▶ Task material
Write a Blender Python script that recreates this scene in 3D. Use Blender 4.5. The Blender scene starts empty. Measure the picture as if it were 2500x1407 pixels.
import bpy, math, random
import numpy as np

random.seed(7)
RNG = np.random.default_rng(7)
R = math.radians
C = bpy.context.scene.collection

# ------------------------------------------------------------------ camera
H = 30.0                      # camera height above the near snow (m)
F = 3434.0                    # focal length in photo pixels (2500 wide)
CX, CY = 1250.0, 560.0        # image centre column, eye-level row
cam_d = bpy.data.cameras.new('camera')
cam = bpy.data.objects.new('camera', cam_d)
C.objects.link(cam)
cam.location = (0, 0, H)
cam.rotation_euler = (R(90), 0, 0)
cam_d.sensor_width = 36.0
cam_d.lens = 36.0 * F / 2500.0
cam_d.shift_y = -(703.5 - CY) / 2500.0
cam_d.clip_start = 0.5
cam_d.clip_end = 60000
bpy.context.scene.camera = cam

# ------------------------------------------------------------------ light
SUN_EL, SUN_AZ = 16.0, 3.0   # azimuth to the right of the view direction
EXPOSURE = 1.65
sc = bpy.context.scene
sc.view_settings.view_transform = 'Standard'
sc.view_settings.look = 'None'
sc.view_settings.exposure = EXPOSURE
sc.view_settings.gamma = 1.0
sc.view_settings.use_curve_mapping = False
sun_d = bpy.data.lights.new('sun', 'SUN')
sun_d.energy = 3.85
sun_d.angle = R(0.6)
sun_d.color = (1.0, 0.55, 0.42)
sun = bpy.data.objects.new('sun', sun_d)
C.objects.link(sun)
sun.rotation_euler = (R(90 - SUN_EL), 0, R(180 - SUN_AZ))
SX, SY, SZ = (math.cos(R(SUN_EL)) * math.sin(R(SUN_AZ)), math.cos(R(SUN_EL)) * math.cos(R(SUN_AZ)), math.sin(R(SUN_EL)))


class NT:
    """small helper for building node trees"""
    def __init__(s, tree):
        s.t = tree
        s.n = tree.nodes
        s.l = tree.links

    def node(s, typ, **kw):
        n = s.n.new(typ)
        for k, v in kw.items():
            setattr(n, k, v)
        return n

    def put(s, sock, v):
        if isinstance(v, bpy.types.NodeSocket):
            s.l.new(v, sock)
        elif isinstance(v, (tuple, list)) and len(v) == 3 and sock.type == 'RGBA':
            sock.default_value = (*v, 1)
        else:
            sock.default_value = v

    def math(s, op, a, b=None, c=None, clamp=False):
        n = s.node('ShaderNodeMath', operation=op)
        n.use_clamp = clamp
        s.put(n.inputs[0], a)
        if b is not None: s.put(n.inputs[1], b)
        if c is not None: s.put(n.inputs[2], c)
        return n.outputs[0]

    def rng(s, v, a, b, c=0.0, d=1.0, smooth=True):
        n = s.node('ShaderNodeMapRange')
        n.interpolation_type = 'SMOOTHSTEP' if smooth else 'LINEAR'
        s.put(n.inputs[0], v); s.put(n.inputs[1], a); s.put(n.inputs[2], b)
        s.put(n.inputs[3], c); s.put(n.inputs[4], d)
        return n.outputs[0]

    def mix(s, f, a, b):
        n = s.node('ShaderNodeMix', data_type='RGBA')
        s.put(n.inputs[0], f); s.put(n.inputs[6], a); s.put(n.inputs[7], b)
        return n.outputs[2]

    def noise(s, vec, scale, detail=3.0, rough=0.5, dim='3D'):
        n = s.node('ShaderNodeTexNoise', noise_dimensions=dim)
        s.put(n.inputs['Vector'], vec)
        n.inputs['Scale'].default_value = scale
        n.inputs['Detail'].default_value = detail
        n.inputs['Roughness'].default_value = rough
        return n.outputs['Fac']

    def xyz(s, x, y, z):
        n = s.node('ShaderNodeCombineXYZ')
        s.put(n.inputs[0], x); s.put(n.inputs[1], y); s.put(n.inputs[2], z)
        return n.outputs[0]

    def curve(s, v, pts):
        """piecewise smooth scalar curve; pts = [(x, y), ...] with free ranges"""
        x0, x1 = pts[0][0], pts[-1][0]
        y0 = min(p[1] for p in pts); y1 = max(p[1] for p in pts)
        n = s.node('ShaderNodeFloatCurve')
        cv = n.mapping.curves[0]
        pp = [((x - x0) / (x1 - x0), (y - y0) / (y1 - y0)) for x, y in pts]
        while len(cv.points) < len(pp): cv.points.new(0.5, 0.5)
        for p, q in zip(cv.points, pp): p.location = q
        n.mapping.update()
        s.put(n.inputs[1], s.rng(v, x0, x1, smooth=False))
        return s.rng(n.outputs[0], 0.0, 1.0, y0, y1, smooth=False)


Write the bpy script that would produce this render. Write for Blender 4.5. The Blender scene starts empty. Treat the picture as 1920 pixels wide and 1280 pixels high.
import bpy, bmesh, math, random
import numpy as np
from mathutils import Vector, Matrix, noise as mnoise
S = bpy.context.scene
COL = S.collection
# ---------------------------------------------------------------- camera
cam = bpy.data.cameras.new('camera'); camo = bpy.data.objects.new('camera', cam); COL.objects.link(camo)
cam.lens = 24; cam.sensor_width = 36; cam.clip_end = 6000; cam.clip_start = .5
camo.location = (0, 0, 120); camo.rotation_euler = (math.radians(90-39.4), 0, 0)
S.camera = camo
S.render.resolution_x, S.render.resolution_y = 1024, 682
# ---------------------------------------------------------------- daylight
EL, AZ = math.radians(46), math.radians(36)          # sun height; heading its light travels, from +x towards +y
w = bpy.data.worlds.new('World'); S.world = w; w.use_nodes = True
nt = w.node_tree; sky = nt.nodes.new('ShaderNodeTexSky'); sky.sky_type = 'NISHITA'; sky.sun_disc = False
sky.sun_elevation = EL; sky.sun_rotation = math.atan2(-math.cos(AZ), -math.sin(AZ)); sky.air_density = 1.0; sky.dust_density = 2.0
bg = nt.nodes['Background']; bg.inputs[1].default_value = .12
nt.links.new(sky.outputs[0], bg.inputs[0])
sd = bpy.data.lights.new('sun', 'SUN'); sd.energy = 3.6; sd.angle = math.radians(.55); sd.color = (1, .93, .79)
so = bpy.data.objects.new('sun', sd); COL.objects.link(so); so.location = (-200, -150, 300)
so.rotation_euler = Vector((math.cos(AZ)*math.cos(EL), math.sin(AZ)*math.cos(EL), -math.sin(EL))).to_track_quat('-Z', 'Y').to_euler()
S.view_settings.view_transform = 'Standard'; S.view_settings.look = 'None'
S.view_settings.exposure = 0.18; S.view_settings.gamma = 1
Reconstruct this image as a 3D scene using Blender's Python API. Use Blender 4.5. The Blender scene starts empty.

▶ Work to complete
Extract the listing in its entirety, matching it exactly.

▶ Output for this exercise
Write a Blender Python script that recreates this scene in 3D. Use Blender 4.5. The Blender scene starts empty. Measure the picture as if it were 2500x1407 pixels.
import bpy, math, random
import numpy as np

random.seed(7)
RNG = np.random.default_rng(7)
R = math.radians
C = bpy.context.scene.collection

# ------------------------------------------------------------------ camera
H = 30.0                      # camera height above the near snow (m)
F = 3434.0                    # focal length in photo pixels (2500 wide)
CX, CY = 1250.0, 560.0        # image centre column, eye-level row
cam_d = bpy.data.cameras.new('camera')
cam = bpy.data.objects.new('camera', cam_d)
C.objects.link(cam)
cam.location = (0, 0, H)
cam.rotation_euler = (R(90), 0, 0)
cam_d.sensor_width = 36.0
cam_d.lens = 36.0 * F / 2500.0
cam_d.shift_y = -(703.5 - CY) / 2500.0
cam_d.clip_start = 0.5
cam_d.clip_end = 60000
bpy.context.scene.camera = cam

# ------------------------------------------------------------------ light
SUN_EL, SUN_AZ = 16.0, 3.0   # azimuth to the right of the view direction
EXPOSURE = 1.65
sc = bpy.context.scene
sc.view_settings.view_transform = 'Standard'
sc.view_settings.look = 'None'
sc.view_settings.exposure = EXPOSURE
sc.view_settings.gamma = 1.0
sc.view_settings.use_curve_mapping = False
sun_d = bpy.data.lights.new('sun', 'SUN')
sun_d.energy = 3.85
sun_d.angle = R(0.6)
sun_d.color = (1.0, 0.55, 0.42)
sun = bpy.data.objects.new('sun', sun_d)
C.objects.link(sun)
sun.rotation_euler = (R(90 - SUN_EL), 0, R(180 - SUN_AZ))
SX, SY, SZ = (math.cos(R(SUN_EL)) * math.sin(R(SUN_AZ)), math.cos(R(SUN_EL)) * math.cos(R(SUN_AZ)), math.sin(R(SUN_EL)))


class NT:
    """small helper for building node trees"""
    def __init__(s, tree):
        s.t = tree
        s.n = tree.nodes
        s.l = tree.links

    def node(s, typ, **kw):
        n = s.n.new(typ)
        for k, v in kw.items():
            setattr(n, k, v)
        return n

    def put(s, sock, v):
        if isinstance(v, bpy.types.NodeSocket):
            s.l.new(v, sock)
        elif isinstance(v, (tuple, list)) and len(v) == 3 and sock.type == 'RGBA':
            sock.default_value = (*v, 1)
        else:
            sock.default_value = v

    def math(s, op, a, b=None, c=None, clamp=False):
        n = s.node('ShaderNodeMath', operation=op)
        n.use_clamp = clamp
        s.put(n.inputs[0], a)
        if b is not None: s.put(n.inputs[1], b)
        if c is not None: s.put(n.inputs[2], c)
        return n.outputs[0]

    def rng(s, v, a, b, c=0.0, d=1.0, smooth=True):
        n = s.node('ShaderNodeMapRange')
        n.interpolation_type = 'SMOOTHSTEP' if smooth else 'LINEAR'
        s.put(n.inputs[0], v); s.put(n.inputs[1], a); s.put(n.inputs[2], b)
        s.put(n.inputs[3], c); s.put(n.inputs[4], d)
        return n.outputs[0]

    def mix(s, f, a, b):
        n = s.node('ShaderNodeMix', data_type='RGBA')
        s.put(n.inputs[0], f); s.put(n.inputs[6], a); s.put(n.inputs[7], b)
        return n.outputs[2]

    def noise(s, vec, scale, detail=3.0, rough=0.5, dim='3D'):
        n = s.node('ShaderNodeTexNoise', noise_dimensions=dim)
        s.put(n.inputs['Vector'], vec)
        n.inputs['Scale'].default_value = scale
        n.inputs['Detail'].default_value = detail
        n.inputs['Roughness'].default_value = rough
        return n.outputs['Fac']

    def xyz(s, x, y, z):
        n = s.node('ShaderNodeCombineXYZ')
        s.put(n.inputs[0], x); s.put(n.inputs[1], y); s.put(n.inputs[2], z)
        return n.outputs[0]

    def curve(s, v, pts):
        """piecewise smooth scalar curve; pts = [(x, y), ...] with free ranges"""
        x0, x1 = pts[0][0], pts[-1][0]
        y0 = min(p[1] for p in pts); y1 = max(p[1] for p in pts)
        n = s.node('ShaderNodeFloatCurve')
        cv = n.mapping.curves[0]
        pp = [((x - x0) / (x1 - x0), (y - y0) / (y1 - y0)) for x, y in pts]
        while len(cv.points) < len(pp): cv.points.new(0.5, 0.5)
        for p, q in zip(cv.points, pp): p.location = q
        n.mapping.update()
        s.put(n.inputs[1], s.rng(v, x0, x1, smooth=False))
        return s.rng(n.outputs[0], 0.0, 1.0, y0, y1, smooth=False)


Write the bpy script that would produce this render. Write for Blender 4.5. The Blender scene starts empty. Treat the picture as 1920 pixels wide and 1280 pixels high.
import bpy, bmesh, math, random
import numpy as np
from mathutils import Vector, Matrix, noise as mnoise
S = bpy.context.scene
COL = S.collection
# ---------------------------------------------------------------- camera
cam = bpy.data.cameras.new('camera'); camo = bpy.data.objects.new('camera', cam); COL.objects.link(camo)
cam.lens = 24; cam.sensor_width = 36; cam.clip_end = 6000; cam.clip_start = .5
camo.location = (0, 0, 120); camo.rotation_euler = (math.radians(90-39.4), 0, 0)
S.camera = camo
S.render.resolution_x, S.render.resolution_y = 1024, 682
# ---------------------------------------------------------------- daylight
EL, AZ = math.radians(46), math.radians(36)          # sun height; heading its light travels, from +x towards +y
w = bpy.data.worlds.new('World'); S.world = w; w.use_nodes = True
nt = w.node_tree; sky = nt.nodes.new('ShaderNodeTexSky'); sky.sky_type = 'NISHITA'; sky.sun_disc = False
sky.sun_elevation = EL; sky.sun_rotation = math.atan2(-math.cos(AZ), -math.sin(AZ)); sky.air_density = 1.0; sky.dust_density = 2.0
bg = nt.nodes['Background']; bg.inputs[1].default_value = .12
nt.links.new(sky.outputs[0], bg.inputs[0])
sd = bpy.data.lights.new('sun', 'SUN'); sd.energy = 3.6; sd.angle = math.radians(.55); sd.color = (1, .93, .79)
so = bpy.data.objects.new('sun', sd); COL.objects.link(so); so.location = (-200, -150, 300)
so.rotation_euler = Vector((math.cos(AZ)*math.cos(EL), math.sin(AZ)*math.cos(EL), -math.sin(EL))).to_track_quat('-Z', 'Y').to_euler()
S.view_settings.view_transform = 'Standard'; S.view_settings.look = 'None'
S.view_settings.exposure = 0.18; S.view_settings.gamma = 1
Reconstruct this image as a 3D scene using Blender's Python API. Use Blender 4.5. The Blender scene starts empty.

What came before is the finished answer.